The new Atos 5 for Airfoil complements the Atos 5 family in the measuring range for small components. While the Atos 5, as an all-rounder, successfully performs a wide range of measuring tasks in measuring fields from 170 to 1,000 mm in length, the Atos 5X is particularly suitable for large surfaces and components thanks to its strong, focused light. It demonstrates this in the automotive industry, for example, where even entire car bodies are quickly digitized.
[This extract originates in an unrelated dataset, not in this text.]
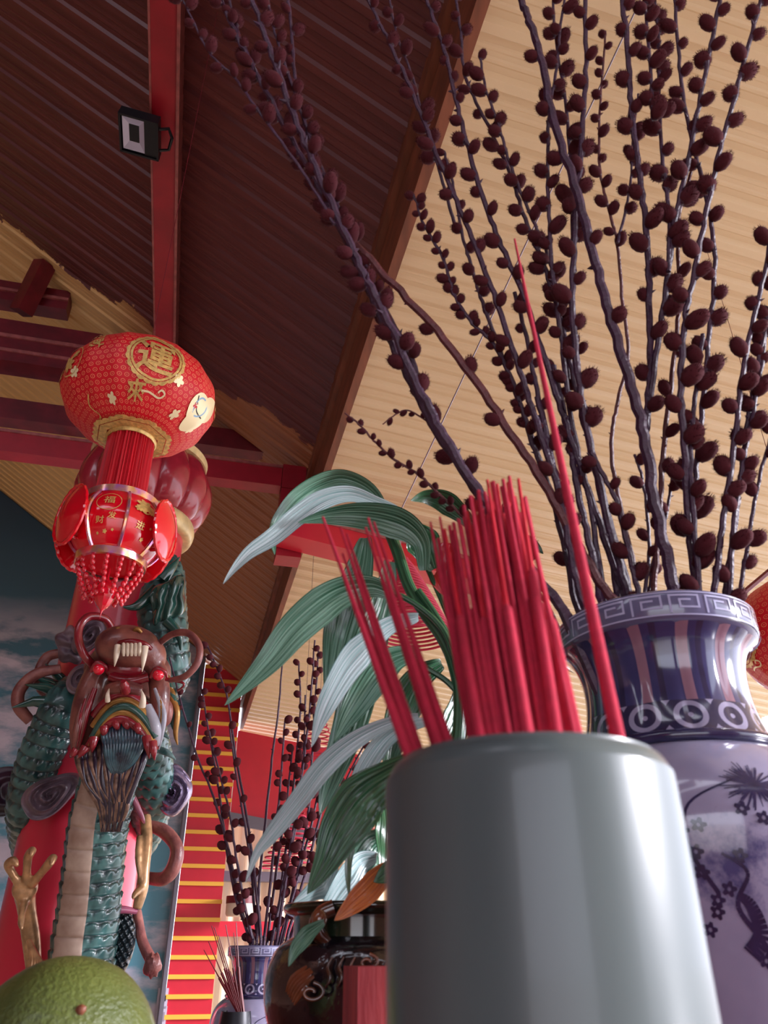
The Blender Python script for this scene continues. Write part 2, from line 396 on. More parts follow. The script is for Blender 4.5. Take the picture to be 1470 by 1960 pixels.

The rotating turbine blades in turbines, like the rigid structures that guide the air, are exposed to enormous forces and are therefore susceptible to wear. The performance of the aircraft engine or the electricity yield achieved is only stable if they function optimally in terms of flow technology. To achieve this, small manufacturing tolerances must be monitored and adhered to during production, maintenance and repair.
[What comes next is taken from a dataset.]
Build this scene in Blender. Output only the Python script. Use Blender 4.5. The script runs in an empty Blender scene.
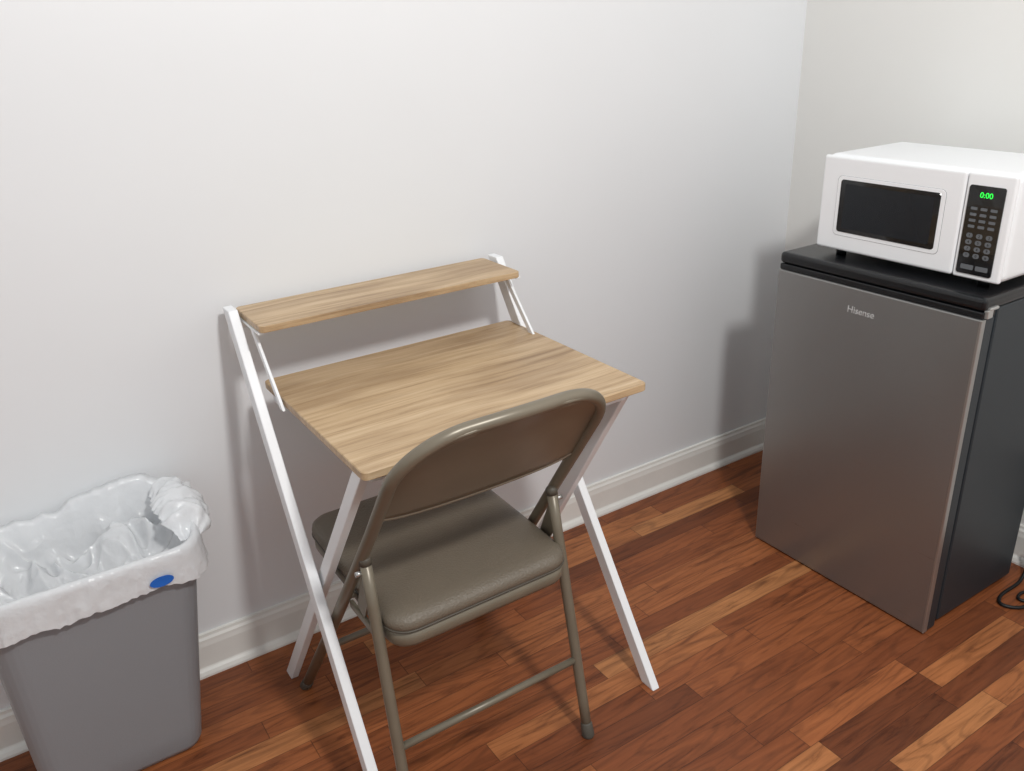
import bpy, bmesh, math, random
from mathutils import Vector, Matrix, noise
random.seed(7)
S=bpy.context.scene
COL=bpy.context.collection
# ------------------------------------------------------------------ materials
def srgb(r,g,b):
    f=lambda c:(c/255/12.92) if c/255<=0.04045 else ((c/255+0.055)/1.055)**2.4
    return (f(r),f(g),f(b),1)
def mat(name,col,rough=.5,metal=0,spec=.5,bump=None,bstr=.1,var=0,vscale=5,emis=None,coat=0):
    m=bpy.data.materials.new(name); m.use_nodes=True; nt=m.node_tree; b=nt.nodes['Principled BSDF']
    b.inputs['Base Color'].default_value=col; b.inputs['Roughness'].default_value=rough
    b.inputs['Metallic'].default_value=metal; b.inputs['Specular IOR Level'].default_value=spec
    b.inputs['Coat Weight'].default_value=coat
    tc=nt.nodes.new('ShaderNodeTexCoord')
    if bump:
        n=nt.nodes.new('ShaderNodeTexNoise'); n.inputs['Scale'].default_value=bump; n.inputs['Detail'].default_value=4
        nt.links.new(tc.outputs['Object'],n.inputs['Vector'])
        bp=nt.nodes.new('ShaderNodeBump'); bp.inputs['Strength'].default_value=bstr; bp.inputs['Distance'].default_value=.01
        nt.links.new(n.outputs['Fac'],bp.inputs['Height']); nt.links.new(bp.outputs['Normal'],b.inputs['Normal'])
    if var:
        n=nt.nodes.new('ShaderNodeTexNoise'); n.inputs['Scale'].default_value=vscale; n.inputs['Detail'].default_value=3
        nt.links.new(tc.outputs['Object'],n.inputs['Vector'])
        r=nt.nodes.new('ShaderNodeValToRGB'); r.color_ramp.elements[0].position=.3; r.color_ramp.elements[1].position=.7
        r.color_ramp.elements[0].color=tuple(c*(1-var) for c in col[:3])+(1,)
        r.color_ramp.elements[1].color=tuple(min(1,c*(1+var)) for c in col[:3])+(1,)
        nt.links.new(n.outputs['Fac'],r.inputs['Fac']); nt.links.new(r.outputs['Color'],b.inputs['Base Color'])
    if emis:
        b.inputs['Emission Color'].default_value=emis[0]; b.inputs['Emission Strength'].default_value=emis[1]
    return m
M={}
M['wall']=mat('wall_paint',srgb(228,230,232),.45,bump=2.2,bstr=.22,var=.015,vscale=1.5)
M['wallr']=mat('wall_paint_side',srgb(228,228,225),.5,bump=3.5,bstr=.12,var=.015,vscale=1.5)
M['trim']=mat('trim_paint',srgb(232,231,226),.35,bump=9,bstr=.08,var=.03,vscale=9)
M['white']=mat('white_powder_coat',srgb(238,240,242),.38,bump=400,bstr=.03)
M['tau']=mat('taupe_metal',srgb(120,112,97),.36,metal=.2,var=.06,vscale=14)
M['taud']=mat('taupe_dark_trim',srgb(78,73,64),.5)
M['rub']=mat('rubber_foot',srgb(84,80,72),.7)
M['vinyl']=mat('taupe_vinyl',srgb(108,99,86),.44,bump=260,bstr=.25,var=.05,vscale=8)
M['blk']=mat('black_plastic',srgb(15,17,20),.27,bump=300,bstr=.05)
M['side']=mat('fridge_side_paint',srgb(34,43,49),.42,bump=500,bstr=.08)
M['gask']=mat('gasket_gray',srgb(50,52,54),.7)
M['chrome']=mat('hinge_metal',srgb(190,190,188),.3,metal=.8)
M['edge']=mat('steel_edge',srgb(172,172,170),.3,metal=.8)
M['mw']=mat('microwave_white',srgb(238,240,242),.3,var=.01)
M['seam']=mat('seam_gray',srgb(150,152,155),.6)
M['glass']=mat('black_glass',srgb(10,12,15),.12,coat=.5)
M['mesh']=mat('window_screen',srgb(24,28,33),.25,spec=.4)
M['key']=mat('keypad_gray',srgb(96,100,104),.5)
M['green']=mat('display_green',srgb(30,200,60),.5,emis=(srgb(40,230,70),1.3))
M['logo']=mat('logo_silver',srgb(205,205,205),.4,metal=.3)
M['bin']=mat('gray_bin_plastic',srgb(136,139,143),.42,bump=350,bstr=.06)
M['blue']=mat('blue_sticker',srgb(30,100,190),.4)
M['cord']=mat('black_cord',srgb(14,14,15),.5)
M['plug']=mat('outlet_white',srgb(228,226,220),.4)

m=mat('white_liner_plastic',srgb(246,248,250),.20,bump=40,bstr=.4); M['bag']=m
nt=m.node_tree; b=nt.nodes['Principled BSDF']; out=nt.nodes['Material Output']
tr=nt.nodes.new('ShaderNodeBsdfTranslucent'); tr.inputs[0].default_value=srgb(246,248,250)
mx=nt.nodes.new('ShaderNodeMixShader'); mx.inputs[0].default_value=.35
nt.links.new(b.outputs[0],mx.inputs[1]); nt.links.new(tr.outputs[0],mx.inputs[2]); nt.links.new(mx.outputs[0],out.inputs[0])

m=mat('brushed_steel',srgb(148,148,147),.34,metal=.75); M['steel']=m
nt=m.node_tree; b=nt.nodes['Principled BSDF']
tc=nt.nodes.new('ShaderNodeTexCoord'); mp=nt.nodes.new('ShaderNodeMapping'); mp.inputs['Scale'].default_value=(1,3,400)
n=nt.nodes.new('ShaderNodeTexNoise'); n.inputs['Scale'].default_value=2; n.inputs['Detail'].default_value=4
nt.links.new(tc.outputs['Object'],mp.inputs[0]); nt.links.new(mp.outputs[0],n.inputs['Vector'])
mr=nt.nodes.new('ShaderNodeMapRange'); mr.inputs[3].default_value=.24; mr.inputs[4].default_value=.38
nt.links.new(n.outputs['Fac'],mr.inputs[0]); nt.links.new(mr.outputs[0],b.inputs['Roughness'])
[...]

With the introduction of a 3D measuring machine specifically for small components with a size of 100 x 70 ^mm2 to 400 x 300 ^mm2, GOM is closing the previous gap in the lower measuring field. According to the company, the Atos 5 for Airfoil is also particularly suitable for inspecting turbine components produced for the aerospace industry, such as blades, blisks and air-guiding structures. Their complex-shaped edges and surfaces previously posed a challenge for 3D digitization. The Atos 5 for Airfoil also shows its strength in the maintenance and repair of turbine guide vanes. The cost of a new blade that has to be replaced due to defects is over 10,000 euros. If the defects in the component can be repaired using digital reverse engineering, for example in metal 3D printing, considerable savings can be made.

With the launch of Atos 5 for Airfoil, GOM is also offering the associated software update. The 2019 versions of Atos Professional and GOM Inspect Professional feature new modules that make it even easier to analyze challenging edge geometries, among other things.

A scan in a measuring position takes only 0.2 seconds, 120 images per second can be triggered. © GOM

Common to all scanners in the product family are the high digitization speed and the high precision of the measured data. A scan in one measuring position takes just 0.2 seconds and 120 images per second can be triggered. The sensor transmits the data via fiber optics. A turbine blade is completely digitized in 3 minutes, an entire blisk in about an hour. The point cloud obtained can be immediately compared with the CAD model or data from previous measurements in the GOM software by means of surface comparison. This quickly provides an easy-to-understand overview of the dimensional accuracy of the component that has just been produced, maintained or repaired. Thanks to their robust design with protected optics, encapsulated electronics and a self-monitoring sensor, the measuring systems are also suitable for harsh production environments.

Premiere at the Atos Tech Day

The new 3D scanner was presented to the public for the first time at the "Atos Tech Day for Gas Turbines" on September 26 at the company headquarters in Braunschweig. The technology day focused on the use of optical measurement technology in the aerospace industry. In presentations and knowledge tracks, numerous speakers reported in detail on the potential offered by optical measurement technology in quality assurance for industrial gas turbines (IGT) and aerospace engines. Live demonstrations showed how quickly and precisely the Atos scanners work, even in automated applications. Around 100 participants from all over Europe gathered information at the event in Braunschweig, with two further technology days taking place in the USA and China.

The Atos triple scan principle
The sensors in the product family work according to the triple scan principle. They project precise stripe patterns onto the object surface, which are captured by two cameras using the stereo camera principle. As the beam paths of both cameras and the projector are known in advance thanks to the calibration, 3D coordinate points can be calculated from the three different beam intersections. The result is a network of complete measurement data without holes or faulty points, even with reflective surfaces and complex-shaped objects with complicated undercuts. The sensors work with narrow-band blue light so that interfering ambient light can be filtered out during image acquisition.